Australia has been deemed “a joke” by China but the joke is on China — and it is a pretty sick one at that. Embassies don’t release statements with this sort of tough language as standard fare. China has ramped up its rhetoric to a degree rarely seen in diplomatic circles in a fit of childish pique. Whacking anyone who dares to criticise is the way it always reacts.
Why Beijing doesn’t realise how silly it looks in these tired old poses I really don’t know. There is no point in denial when there are witnesses to your mistakes. A jury would come back pretty quickly and proclaim China’s guilt in this episode. As my father would say: “Get out and get out quick.”
The Trump administration is not talking with China.
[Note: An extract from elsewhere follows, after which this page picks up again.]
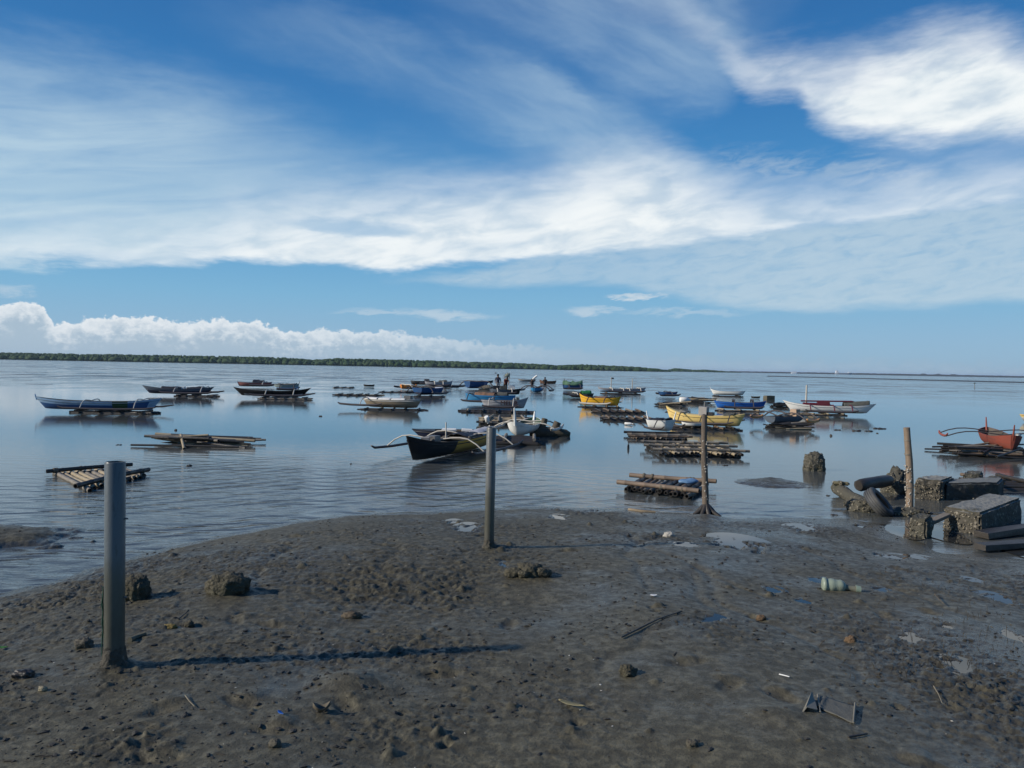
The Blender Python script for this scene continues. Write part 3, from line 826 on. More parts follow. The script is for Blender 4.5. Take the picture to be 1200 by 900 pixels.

US President Donald Trump can come up with some pretty wild rhetoric in his often off-the-cuff forays into foreign affairs, so his silence could be a blessing.
The frustration for the Chinese is that everyone knows they got this terribly wrong. No amount of twisting, turning or spinning will allow them to escape responsibility. The biggest bully on the block can’t run and can’t hide.
The tragedy is that China does not know how to accept criticism. International squabbling has gone on with this issue for months, when a simple mea culpa could have silenced the critics. As the song says: “Sorry seems to be the hardest word.”
Almost 50 years ago, an ALP delegation visited China. It was as gutsy as it was risky but, in the end, it was a triumph for Gough Whitlam. He looked like a leader when Australia desperately needed one.